It's not a copy. It's the same variable.

sub make_closures
{
   my $value = shift;
   return sub { $value++ }, sub { print "$value\n" }, sub { $value-- }
+;
}

my ($increment, $display, $decrement) = make_closures( 3 );

$display->();
$increment->();
$display->();
$decrement->();
$display->();
[download]

Nope.

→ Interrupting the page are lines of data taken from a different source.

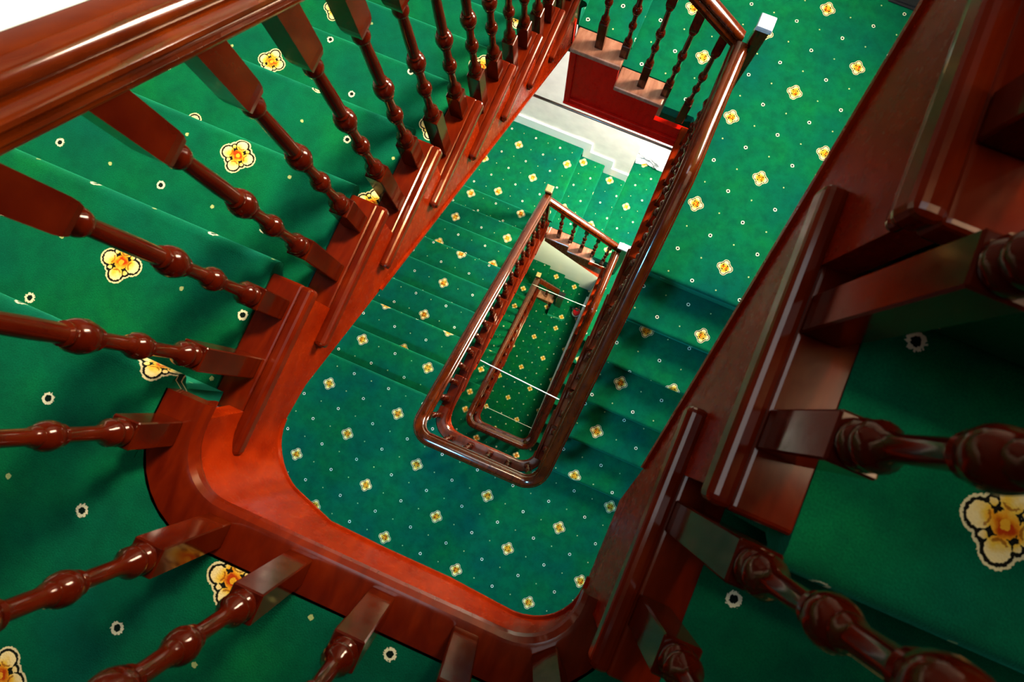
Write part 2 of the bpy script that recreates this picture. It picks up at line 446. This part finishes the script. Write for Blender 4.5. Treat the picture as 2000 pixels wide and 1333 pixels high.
# ------------------------------------------------------------------ one storey
def face_path(zl):
    """well face of the half-landing string from the left flight round to the right flight"""
    r_ = 0.105; y0 = -0.030
    pts = [(XL, a - 0.06)] + arc(XL + r_, y0 + r_, r_, 180, 270, 9) + [(0.22, y0), (0.34, y0), (0.46, y0)] + arc(XR - r_, y0 + r_, r_, 270, 360, 9) + [(XR, 0.09)]
    return [(x, y, zl) for x, y in pts]
CAPP = [(-0.052, -0.034), (0.004, -0.034), (0.008, -0.048), (0.000, -0.060), (-0.004, -0.060), (-0.004, -0.0345), (-0.003, -0.0342), (0.010, -0.034), (0.018, -0.030), (0.022, -0.020), (0.0205, -0.010), (0.014, -0.002), (0.006, 0.0), (-0.052, 0.0)]
CAPP = [(-0.052, -0.034), (-0.002, -0.034), (-0.002, -0.062), (0.003, -0.062), (0.006, -0.050), (0.012, -0.040), (0.014, -0.034), (0.018, -0.030), (0.023, -0.020), (0.0215, -0.010), (0.015, -0.002), (0.006, 0.0), (-0.052, 0.0)]

def pitchL(zh, y): return zh - (y - a) / g * RISE
def pitchR(zh, y): return zh + RISE + (y - b) / g * RISE

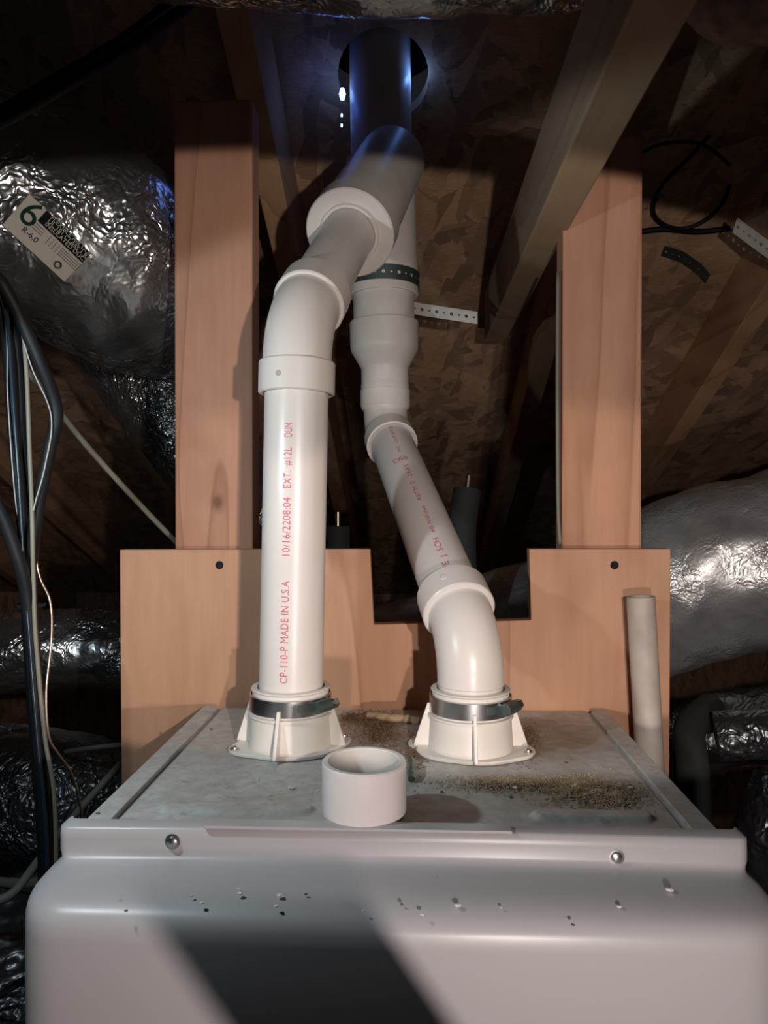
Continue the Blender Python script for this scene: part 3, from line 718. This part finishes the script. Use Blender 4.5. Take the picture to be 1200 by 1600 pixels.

Each coderef (set of coderefs in your example - it's the time that the lexical is in scope that matters) has it's own copy.

sub make_closures
{
  my $value = shift;
  return sub { $value++ }, sub { print "$value\n" }, sub { $value-- };
}

my ($increment, $display, $decrement) = make_closures( 3 );
print "first\n";
$display->();
$increment->();
$display->();
$decrement->();
$display->();

my ($increment2, $display2, $decrement2) = make_closures( 9 );

print "second\n";
$display2->();
$increment2->();
$display2->();
$decrement2->();
$display2->();

print "first again\n";
$display->();
$increment->();
$display->();
$decrement->();
$display->();
[download]

Result:

first
3
4
3
second
9
10
9
first again
3
4
3

That's why it needs to be lexical.



--Bob Niederman, http://bob-n.com

I suspect we mean different things by the word "copy".

Because lexical variables live in scratchpads and because a closure carries around the scratchpad where it was created, I say that a closure does not make a new copy of the variable.

Because a new scratchpad is created on each scope entry and the closures returned bind to the new scratchpad, you say that a closure does copy the variable.

I don't think "copy" is the right word, but I understand what you're saying and the effect is indeed accurate.